12.236 dolar ve daha fazla geliri olan ülkeler de “yüksek gelirli ülkeler” olarak tanımlanmaktadırlar.
Buna göre 1.006 dolar ile 12.235 dolar arasında kişi başına gelire sahip ekonomiler orta gelirli ekonomi olarak kabul ediliyor. Ülke büyümezse kişi başına gelir de artmaz.
Türkiye bugüne kadar aşamadığı “Orta gelir tuzağı”nı nasıl aşabilir, nasıl “yükseliş”i başarabilir?
En önemli yolu “başarılı” sanayileşme. Başarılı bir sanayileşmenin temelinde yapısal reformlar ve sürdürülebilir sanayi politikaları yer alıyor. İyi sanayi politikalarının uygulanması gerekiyor; iyi devlet ve iyi özel sektör. Nedir o politikalar?
Tuzaktan kurtulmak için hem mal hem de hizmet sektöründe daha yüksek üretim verimliliği sağlanmalı. Bunun için de daha güçlü yapısal dönüşüme ihtiyaç vardır. Muhakkak hukuk.
Politika yapıcılar; yapısal dönüşümü, girişimciliği, yeniliği, bilgi teknolojilerini ve nitelikli emeği geliştirecek, kamu ekonomisini daha etkin hale getirecek reformlara ağırlık vermelidir.
Türkiye’nin de içerisinde yer aldığı 28 üst orta gelirli ülkede orta gelir tuzağından çıkmak için önemli koşullardan biri de ülke içinde bölgesel gelişmişlik farklılıklarının azaltılmasıdır. Kaynakların verimlilik düzeylerinin ülke içinde tüm bölgelerde birbirine yaklaşması, ülke kaynaklarının daha verimli bir şekilde kullanılması manasına gelir. Bu nedenle, büyümenin sürdürülebilirliği ve rekabetçi bir ekonominin oluşturulması için bölgesel eşitsizlikleri azaltmaya yönelik kamu politikaların uygulanması gerekmektedir.
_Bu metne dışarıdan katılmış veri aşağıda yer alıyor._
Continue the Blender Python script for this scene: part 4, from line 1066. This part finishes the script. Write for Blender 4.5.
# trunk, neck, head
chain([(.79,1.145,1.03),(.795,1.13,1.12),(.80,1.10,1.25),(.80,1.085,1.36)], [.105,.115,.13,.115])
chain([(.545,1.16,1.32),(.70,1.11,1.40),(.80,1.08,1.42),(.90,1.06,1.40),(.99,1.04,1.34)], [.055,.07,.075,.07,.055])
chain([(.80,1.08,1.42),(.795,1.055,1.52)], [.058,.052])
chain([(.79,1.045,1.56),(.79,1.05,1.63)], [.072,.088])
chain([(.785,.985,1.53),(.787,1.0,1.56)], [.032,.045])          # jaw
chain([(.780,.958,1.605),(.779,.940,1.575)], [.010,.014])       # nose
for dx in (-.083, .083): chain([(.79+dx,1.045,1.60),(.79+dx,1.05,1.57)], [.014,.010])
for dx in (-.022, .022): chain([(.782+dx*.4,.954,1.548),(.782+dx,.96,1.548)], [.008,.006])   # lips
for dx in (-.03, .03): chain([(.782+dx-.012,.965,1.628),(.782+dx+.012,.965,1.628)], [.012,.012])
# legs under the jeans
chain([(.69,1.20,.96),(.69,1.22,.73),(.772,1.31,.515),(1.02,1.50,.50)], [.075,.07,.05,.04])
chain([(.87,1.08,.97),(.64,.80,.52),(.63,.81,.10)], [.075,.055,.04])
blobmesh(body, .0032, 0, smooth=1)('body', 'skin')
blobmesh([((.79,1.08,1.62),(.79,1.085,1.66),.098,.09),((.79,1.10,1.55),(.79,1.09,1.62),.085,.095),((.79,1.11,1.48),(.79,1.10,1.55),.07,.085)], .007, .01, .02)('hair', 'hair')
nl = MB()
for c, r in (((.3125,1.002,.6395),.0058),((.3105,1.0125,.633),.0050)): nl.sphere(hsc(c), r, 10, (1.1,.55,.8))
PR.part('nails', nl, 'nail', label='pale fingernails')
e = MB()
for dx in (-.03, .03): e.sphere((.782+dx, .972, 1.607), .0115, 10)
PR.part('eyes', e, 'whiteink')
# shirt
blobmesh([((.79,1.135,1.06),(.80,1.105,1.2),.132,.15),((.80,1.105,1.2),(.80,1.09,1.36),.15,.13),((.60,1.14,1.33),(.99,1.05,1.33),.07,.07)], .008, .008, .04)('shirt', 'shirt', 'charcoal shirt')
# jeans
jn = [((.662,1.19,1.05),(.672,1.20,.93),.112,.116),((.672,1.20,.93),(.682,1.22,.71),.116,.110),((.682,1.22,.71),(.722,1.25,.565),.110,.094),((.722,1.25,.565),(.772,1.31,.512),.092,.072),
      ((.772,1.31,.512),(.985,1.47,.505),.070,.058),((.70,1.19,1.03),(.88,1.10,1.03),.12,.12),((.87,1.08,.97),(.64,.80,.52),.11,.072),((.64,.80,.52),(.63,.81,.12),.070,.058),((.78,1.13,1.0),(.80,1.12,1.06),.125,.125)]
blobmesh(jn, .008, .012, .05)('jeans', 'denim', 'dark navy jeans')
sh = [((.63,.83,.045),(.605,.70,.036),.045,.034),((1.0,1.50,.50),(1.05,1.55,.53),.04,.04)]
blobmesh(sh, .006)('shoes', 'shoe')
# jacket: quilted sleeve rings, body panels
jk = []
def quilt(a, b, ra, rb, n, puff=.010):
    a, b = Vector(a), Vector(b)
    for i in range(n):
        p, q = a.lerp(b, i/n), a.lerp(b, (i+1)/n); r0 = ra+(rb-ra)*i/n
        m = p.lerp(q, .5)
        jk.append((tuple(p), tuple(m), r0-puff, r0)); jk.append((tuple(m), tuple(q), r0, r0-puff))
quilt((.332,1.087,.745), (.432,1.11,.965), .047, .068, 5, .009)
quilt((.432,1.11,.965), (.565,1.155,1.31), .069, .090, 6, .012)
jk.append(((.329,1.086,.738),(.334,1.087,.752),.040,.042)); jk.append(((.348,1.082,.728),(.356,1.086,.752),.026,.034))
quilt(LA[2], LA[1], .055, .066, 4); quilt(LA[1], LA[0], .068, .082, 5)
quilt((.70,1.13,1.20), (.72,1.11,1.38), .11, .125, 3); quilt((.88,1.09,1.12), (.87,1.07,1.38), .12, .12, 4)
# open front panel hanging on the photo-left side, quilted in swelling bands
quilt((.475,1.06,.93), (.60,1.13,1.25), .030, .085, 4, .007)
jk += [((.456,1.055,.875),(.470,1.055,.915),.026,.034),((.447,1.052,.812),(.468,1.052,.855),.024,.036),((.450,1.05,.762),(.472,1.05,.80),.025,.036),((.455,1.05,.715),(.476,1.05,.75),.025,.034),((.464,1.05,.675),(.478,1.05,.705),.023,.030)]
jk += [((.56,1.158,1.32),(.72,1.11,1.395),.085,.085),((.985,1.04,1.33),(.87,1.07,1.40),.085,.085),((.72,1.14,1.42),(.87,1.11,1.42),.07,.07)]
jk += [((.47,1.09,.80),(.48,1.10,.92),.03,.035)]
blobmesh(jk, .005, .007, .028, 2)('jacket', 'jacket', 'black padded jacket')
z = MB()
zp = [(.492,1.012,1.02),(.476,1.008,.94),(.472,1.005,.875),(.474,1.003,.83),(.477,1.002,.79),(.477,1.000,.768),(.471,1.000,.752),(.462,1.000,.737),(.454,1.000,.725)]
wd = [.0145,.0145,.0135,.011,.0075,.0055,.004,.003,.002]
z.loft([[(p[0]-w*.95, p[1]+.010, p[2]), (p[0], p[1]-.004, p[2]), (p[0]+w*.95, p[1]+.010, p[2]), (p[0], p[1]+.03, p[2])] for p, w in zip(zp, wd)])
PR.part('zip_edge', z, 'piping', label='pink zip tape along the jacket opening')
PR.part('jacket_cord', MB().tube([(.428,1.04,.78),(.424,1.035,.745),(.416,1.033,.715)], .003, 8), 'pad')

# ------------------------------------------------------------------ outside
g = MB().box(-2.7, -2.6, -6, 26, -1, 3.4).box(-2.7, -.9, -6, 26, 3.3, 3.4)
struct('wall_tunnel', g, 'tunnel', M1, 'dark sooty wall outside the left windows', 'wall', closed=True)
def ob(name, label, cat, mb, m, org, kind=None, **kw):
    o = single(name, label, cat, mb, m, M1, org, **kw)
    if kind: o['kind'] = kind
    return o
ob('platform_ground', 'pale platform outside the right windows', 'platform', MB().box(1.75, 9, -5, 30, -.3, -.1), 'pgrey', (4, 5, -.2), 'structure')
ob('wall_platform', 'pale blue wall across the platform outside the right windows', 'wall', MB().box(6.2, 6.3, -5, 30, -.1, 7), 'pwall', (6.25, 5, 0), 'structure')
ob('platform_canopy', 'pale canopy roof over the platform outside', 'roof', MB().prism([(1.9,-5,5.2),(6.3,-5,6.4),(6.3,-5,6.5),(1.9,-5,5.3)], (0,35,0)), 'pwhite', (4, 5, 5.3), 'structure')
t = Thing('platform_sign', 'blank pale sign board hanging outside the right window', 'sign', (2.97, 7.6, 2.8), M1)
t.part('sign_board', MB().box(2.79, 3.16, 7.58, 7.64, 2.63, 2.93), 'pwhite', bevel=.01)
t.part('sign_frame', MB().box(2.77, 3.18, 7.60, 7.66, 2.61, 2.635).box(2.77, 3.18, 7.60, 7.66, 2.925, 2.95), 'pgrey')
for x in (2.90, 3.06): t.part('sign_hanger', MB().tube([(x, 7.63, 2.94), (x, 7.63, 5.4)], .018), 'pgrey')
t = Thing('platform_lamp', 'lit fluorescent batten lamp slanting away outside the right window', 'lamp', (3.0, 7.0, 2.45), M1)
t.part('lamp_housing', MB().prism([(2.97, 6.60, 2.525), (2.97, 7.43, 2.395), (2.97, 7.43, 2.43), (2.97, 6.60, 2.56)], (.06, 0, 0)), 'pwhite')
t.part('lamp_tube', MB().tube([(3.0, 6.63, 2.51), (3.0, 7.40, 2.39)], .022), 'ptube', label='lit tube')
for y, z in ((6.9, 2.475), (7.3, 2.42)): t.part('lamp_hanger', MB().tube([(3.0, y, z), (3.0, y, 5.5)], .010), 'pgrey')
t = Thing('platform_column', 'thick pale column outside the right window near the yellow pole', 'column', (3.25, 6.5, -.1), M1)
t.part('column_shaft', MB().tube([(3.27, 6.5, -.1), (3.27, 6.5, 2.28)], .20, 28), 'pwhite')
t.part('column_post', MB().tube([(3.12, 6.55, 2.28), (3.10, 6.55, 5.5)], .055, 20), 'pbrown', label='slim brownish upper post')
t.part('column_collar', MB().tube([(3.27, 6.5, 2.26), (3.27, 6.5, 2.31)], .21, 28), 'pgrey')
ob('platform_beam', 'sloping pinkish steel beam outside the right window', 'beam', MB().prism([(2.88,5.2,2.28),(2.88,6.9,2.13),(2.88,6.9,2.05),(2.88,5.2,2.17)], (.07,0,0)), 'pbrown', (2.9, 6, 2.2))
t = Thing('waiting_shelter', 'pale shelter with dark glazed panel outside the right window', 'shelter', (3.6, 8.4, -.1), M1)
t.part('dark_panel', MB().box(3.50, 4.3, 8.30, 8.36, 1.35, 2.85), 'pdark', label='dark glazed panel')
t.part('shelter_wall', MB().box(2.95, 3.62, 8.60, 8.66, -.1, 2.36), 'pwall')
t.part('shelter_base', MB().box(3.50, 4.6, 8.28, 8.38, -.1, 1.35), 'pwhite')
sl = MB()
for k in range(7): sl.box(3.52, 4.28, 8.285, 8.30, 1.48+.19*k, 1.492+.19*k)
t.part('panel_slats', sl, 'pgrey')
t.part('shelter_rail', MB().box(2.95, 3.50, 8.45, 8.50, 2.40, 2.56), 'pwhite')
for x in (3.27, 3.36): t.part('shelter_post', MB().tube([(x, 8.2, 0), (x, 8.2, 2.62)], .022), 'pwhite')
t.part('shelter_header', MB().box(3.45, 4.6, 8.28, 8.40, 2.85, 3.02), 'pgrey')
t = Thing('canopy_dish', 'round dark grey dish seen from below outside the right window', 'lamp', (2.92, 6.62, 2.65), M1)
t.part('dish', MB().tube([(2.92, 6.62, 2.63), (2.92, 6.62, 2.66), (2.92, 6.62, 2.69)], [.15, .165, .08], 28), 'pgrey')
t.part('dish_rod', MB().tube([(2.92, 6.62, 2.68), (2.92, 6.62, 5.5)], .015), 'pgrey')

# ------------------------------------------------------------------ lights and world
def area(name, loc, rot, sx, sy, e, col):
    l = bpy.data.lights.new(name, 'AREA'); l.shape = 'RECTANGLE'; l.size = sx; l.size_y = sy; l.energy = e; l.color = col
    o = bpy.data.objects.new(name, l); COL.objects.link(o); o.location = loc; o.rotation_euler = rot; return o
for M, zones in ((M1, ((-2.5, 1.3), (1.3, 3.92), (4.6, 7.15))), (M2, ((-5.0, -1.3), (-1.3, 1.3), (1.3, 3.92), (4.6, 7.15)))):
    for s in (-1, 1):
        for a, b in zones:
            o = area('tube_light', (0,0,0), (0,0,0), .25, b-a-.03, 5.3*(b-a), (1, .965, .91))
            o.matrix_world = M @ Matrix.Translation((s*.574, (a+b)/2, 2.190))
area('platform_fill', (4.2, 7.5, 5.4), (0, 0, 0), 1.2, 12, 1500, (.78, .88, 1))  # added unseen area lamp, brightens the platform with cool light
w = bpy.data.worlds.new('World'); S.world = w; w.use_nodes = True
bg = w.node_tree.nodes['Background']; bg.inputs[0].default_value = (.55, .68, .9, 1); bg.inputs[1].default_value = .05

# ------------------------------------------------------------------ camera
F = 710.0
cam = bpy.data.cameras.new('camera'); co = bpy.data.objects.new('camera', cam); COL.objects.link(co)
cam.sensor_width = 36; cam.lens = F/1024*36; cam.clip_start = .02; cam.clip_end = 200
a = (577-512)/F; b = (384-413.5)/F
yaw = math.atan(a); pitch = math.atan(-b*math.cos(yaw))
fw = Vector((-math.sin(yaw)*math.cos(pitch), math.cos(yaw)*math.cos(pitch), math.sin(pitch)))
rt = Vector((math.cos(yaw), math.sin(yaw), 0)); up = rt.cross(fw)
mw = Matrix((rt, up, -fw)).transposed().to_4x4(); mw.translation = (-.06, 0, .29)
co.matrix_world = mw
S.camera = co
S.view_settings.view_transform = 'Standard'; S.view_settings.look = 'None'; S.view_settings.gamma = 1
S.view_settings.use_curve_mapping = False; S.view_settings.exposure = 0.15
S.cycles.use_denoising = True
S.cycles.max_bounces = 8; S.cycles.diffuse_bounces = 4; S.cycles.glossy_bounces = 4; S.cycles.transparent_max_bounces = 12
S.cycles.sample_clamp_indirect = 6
Kaynakların serbest piyasa ortamında üretime en fazla katkı sağlayabilecekleri alanlarda tahsis edilebilmeleri için ekonominin tüm boyutlarında şeffaflık, hesap verebilirlik, hukukun üstünlüğü, ifade ve düşünce özgürlüğü ve demokrasinin tüm kurum ve kurallarıyla hakim kılınması hedeflenmelidir.
Hem devlet hem de halk, yerli sanayi ürünlerine rağbet etmeli.
Ekonomik anlamda kalkınmayı hedefleyen ülkelerin başarılı bir sanayileşme yapılanmasının olduğunu görmekteyiz.